Whenever I see a story like this I wish the United States would provide students a far more flexible and natural learning curriculum. For example, the "mathematics" course trek in the US school system alone is one of the most dreadful:
The problem lies in several issues. As one of "those kids" that started college at 11, one issue I have recognized to be by far the strongest is the self-perpetuation of incompetence: high school teachers are usually direly incapable of providing students with the actual modern perspective on the subject they are teaching! Qualification wise, I could have been teaching high school classes three years ago, and I knew a lot of education majors back in my undergraduate days. Usually, it's the people that aren't smart enough to pursue the subject that they simply make do with teaching it instead. Most of the brighter math and physics majors I knew went on to graduate school or a scientific profession; the others usually minored in education. Perhaps it is an unfair generalization, but it does seem to be true from my experiences. Of course, you can all draw the implications that would have on the K-12 education system. To illustrate with a final example, some of the math major / education minor people told me "I hate proofs"! I thought I would cry.
I didn't mean to make this my life's story, but in any case, perhaps it could be argued the current quagmire that is our method of ensuring child "development" is in some way good, simply due to its inherent selectivity. Perhaps the innovative and intelligent and resourceful will escape the K-12 system much like Dmitri did. It's largely luck, though, as it heavily depends on their environment (parents, town, etc.). I considered undergrad to be like my high school. Although I skipped the latter, undergrad was fairly similar in structure (homework, participation, tests, etc.), except that the classes were taught by people who actually knew what they were talking about.
On a final note, what Dmitri or I or the 12-year-old Asian kids (sorry for the stereotype) "do" is not being "super intelligent." It's merely being lucky or fortuitous enough to see the light in a (imho) broken system. Really, when you think of it, nearly everything in an undergraduate curriculum is quite simple if you just read the damn textbooks and do your homework, and in the case of people like Dmitri, be a hacker and play around. In a perfect education schema, every kid would be like that. Every kid would be creative; not shackled and restrained.
I mean no disrespect, but as a computer science major at a well recognized school and an overall geek I had several concurrent gf's during university and went out about 4 nights a week on average.
Looking back, I was a fool, but I am glad I lived that way for a few years. It taught me many lessons.
edit: Re-reading I laugh at how I always throw in that 'good school' part. Perhaps it is because years later I still have stress-dreams about exams there, and the courses were like getting kicked in the balls daily.
I will worry about it once I am done with school ;) I see nothing wrong with having a girlfriend but I don't feel alarmed not to have one at the moment.
I think programming is a necessary skill for Computer Science students. However, that is not the only thing we are required to learn because it only complements knowledge in other areas ranging from theory of programming languages to computer architecture.
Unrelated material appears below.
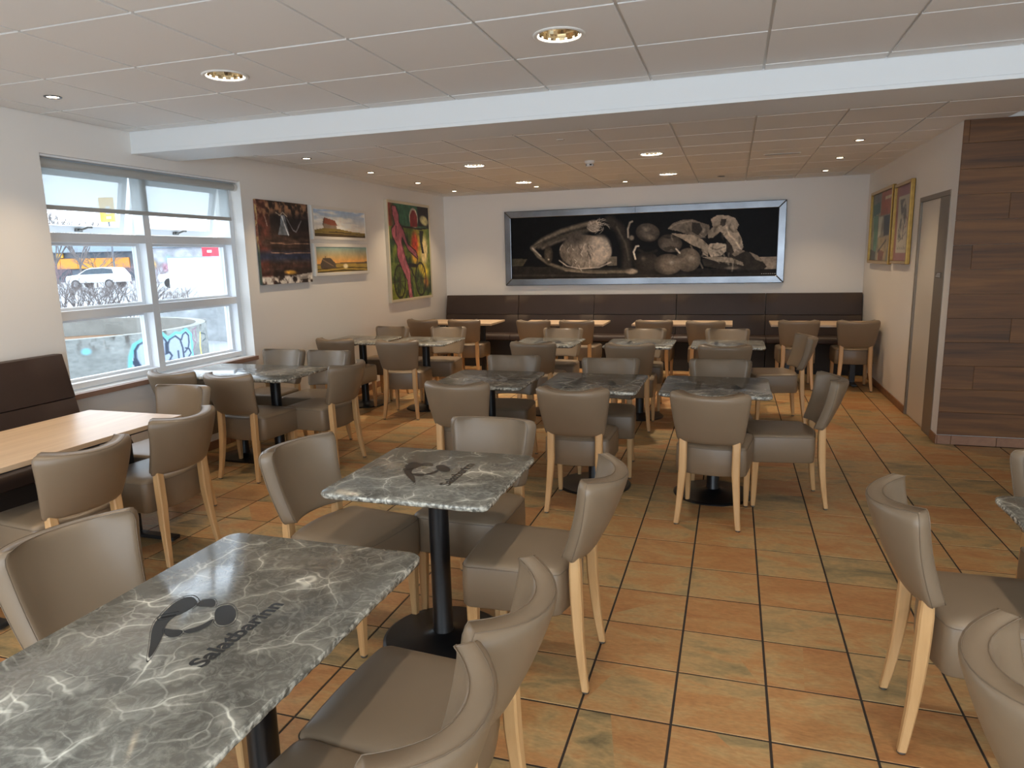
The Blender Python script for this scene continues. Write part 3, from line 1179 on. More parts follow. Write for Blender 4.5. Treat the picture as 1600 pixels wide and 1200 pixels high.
def marble_table(x, y, w, d, label, cols, flip=False, seed=1, base_r=0.255):
    t = thing('marble_table', label, 'table', (x, y, 0), 0, 'grey marbled pedestal tables')
    top = put('tabletop', marble_top(w, d, seed), t)
    for nm, me, off in (('emblem', EMBLEM, (0, 0)), ('lettering', LETTERS, (0.100, 0.003))):
        e = put(nm, me, top, ((-off[0] if flip else off[0]), (-off[1] if flip else off[1]), TOP_Z + 0.0004), math.pi if flip else 0)
    if len(cols) == 1:
        cx, cy = cols[0]
        put('base_plate', auto_smooth(MB().lathe([(base_r, 0.0), (base_r, 0.006), (base_r - 0.012, 0.013), (0.10, 0.024), (0.055, 0.034), (0.044, 0.04)], 48, cx, cy).mesh('base_plate', 'black'), 25), t)
    else:
        (ax, ay), (bx, by) = cols
        pts = []
        L = math.hypot(bx - ax, by - ay)
        ux, uy = (bx - ax) / L, (by - ay) / L
        ang = math.atan2(uy, ux)
        for k in range(17):
            a = ang - math.pi / 2 + math.pi * k / 16
            pts.append((bx, by, a))
        for k in range(17):
            a = ang + math.pi / 2 + math.pi * k / 16
            pts.append((ax, ay, a))
        rg_ = lambda r, z_: [(px + r * math.cos(a), py + r * math.sin(a), z_) for px, py, a in pts]
        put('base_plate', auto_smooth(MB().rings([rg_(0.2, 0), rg_(0.2, 0.007), rg_(0.19, 0.013), rg_(0.08, 0.024), rg_(0.05, 0.03)]).mesh('base_plate', 'black'), 25), t)
    for cx, cy in cols:
        put('column', auto_smooth(MB().lathe([(0.044, 0.026), (0.044, 0.04), (0.041, 0.046), (0.041, 0.69)], 28, cx, cy).mesh('column', 'black'), 30), t)
    cx, cy = cols[0] if len(cols) == 1 else ((cols[0][0] + cols[1][0]) / 2, (cols[0][1] + cols[1][1]) / 2)
    s = 0.20
    put('top_bracket', boxes('top_bracket', 'black', [(cx - s, cy - 0.025, 0.686, cx + s, cy + 0.025, 0.708), (cx - 0.025, cy - s, 0.687, cx + 0.025, cy + s, 0.7085)], 0.002), t)
    return t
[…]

Students might get to do the occasional programming project or two but usually they will not be involved in anything close to real life software development. I am not trying to discourage you but that is the reality I find myself in.
I find "Kubuntu" to help me be more productive but then it is a matter of personal preference also.
"Yakuake" is a Quake style terminal that Smoothly rolls down from the top of your screen after you press the shortcut key. This thing saves a lot of time to get quick access to the terminal without having to look for the shortcut icon in the Desktop or the Taskbar.
If you need a good python editor than I would reccomend "DrPython". Also "ipython" is a good replacement for the standard python shell.
For text editing in general I like "Cream" which is basically a nicely configured "gvim" : http://cream.sourceforge.net/
I started out using Kubuntu, but the only thing is that they're switching to KDE4 for the next release. If your system is just for general use, then that's not a big deal, but I'm waiting till KDE gets a little more stable before using it for dev.